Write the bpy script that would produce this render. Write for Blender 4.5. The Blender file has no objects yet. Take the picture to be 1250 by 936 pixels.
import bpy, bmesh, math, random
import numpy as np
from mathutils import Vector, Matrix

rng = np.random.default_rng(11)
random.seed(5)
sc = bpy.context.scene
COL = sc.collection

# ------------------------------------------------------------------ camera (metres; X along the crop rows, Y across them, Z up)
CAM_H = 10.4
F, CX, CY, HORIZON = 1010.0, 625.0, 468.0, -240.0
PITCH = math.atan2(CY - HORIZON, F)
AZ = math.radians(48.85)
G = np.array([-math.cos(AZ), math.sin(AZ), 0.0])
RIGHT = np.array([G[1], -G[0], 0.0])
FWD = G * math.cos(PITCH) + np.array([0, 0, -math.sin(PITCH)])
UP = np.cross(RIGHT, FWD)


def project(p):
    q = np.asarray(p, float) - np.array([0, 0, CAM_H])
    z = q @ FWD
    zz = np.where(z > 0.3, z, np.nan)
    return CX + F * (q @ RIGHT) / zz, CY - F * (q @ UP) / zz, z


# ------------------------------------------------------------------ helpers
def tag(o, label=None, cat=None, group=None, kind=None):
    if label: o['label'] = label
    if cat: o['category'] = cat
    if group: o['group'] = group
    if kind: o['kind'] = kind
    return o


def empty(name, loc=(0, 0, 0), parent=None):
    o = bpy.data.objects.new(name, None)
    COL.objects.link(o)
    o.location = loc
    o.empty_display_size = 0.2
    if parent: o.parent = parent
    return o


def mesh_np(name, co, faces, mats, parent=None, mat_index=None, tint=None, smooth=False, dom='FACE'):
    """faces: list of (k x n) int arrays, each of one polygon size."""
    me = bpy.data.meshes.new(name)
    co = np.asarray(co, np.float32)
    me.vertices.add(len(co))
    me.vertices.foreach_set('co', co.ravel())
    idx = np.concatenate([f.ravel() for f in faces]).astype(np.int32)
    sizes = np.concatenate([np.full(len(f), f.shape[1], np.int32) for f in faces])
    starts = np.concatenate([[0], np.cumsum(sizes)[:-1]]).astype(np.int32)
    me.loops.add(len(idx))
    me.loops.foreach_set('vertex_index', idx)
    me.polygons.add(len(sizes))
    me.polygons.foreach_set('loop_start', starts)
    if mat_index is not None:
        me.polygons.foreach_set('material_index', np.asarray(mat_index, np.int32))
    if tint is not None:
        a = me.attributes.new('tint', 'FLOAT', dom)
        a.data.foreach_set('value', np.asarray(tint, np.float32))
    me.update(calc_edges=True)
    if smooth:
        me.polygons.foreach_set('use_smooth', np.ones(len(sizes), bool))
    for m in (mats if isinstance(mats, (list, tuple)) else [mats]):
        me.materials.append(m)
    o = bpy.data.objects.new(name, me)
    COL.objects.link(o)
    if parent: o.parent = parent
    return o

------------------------

• **Direction**: Please transcribe, exactly and with nothing added, the lines from the first line of the material above through the line that contains "UP = np.cross(RIGHT, FWD)".

• **Finished exercise**:
Write the bpy script that would produce this render. Write for Blender 4.5. The Blender file has no objects yet. Take the picture to be 1250 by 936 pixels.
import bpy, bmesh, math, random
import numpy as np
from mathutils import Vector, Matrix

rng = np.random.default_rng(11)
random.seed(5)
sc = bpy.context.scene
COL = sc.collection

# ------------------------------------------------------------------ camera (metres; X along the crop rows, Y across them, Z up)
CAM_H = 10.4
F, CX, CY, HORIZON = 1010.0, 625.0, 468.0, -240.0
PITCH = math.atan2(CY - HORIZON, F)
AZ = math.radians(48.85)
G = np.array([-math.cos(AZ), math.sin(AZ), 0.0])
RIGHT = np.array([G[1], -G[0], 0.0])
FWD = G * math.cos(PITCH) + np.array([0, 0, -math.sin(PITCH)])
UP = np.cross(RIGHT, FWD)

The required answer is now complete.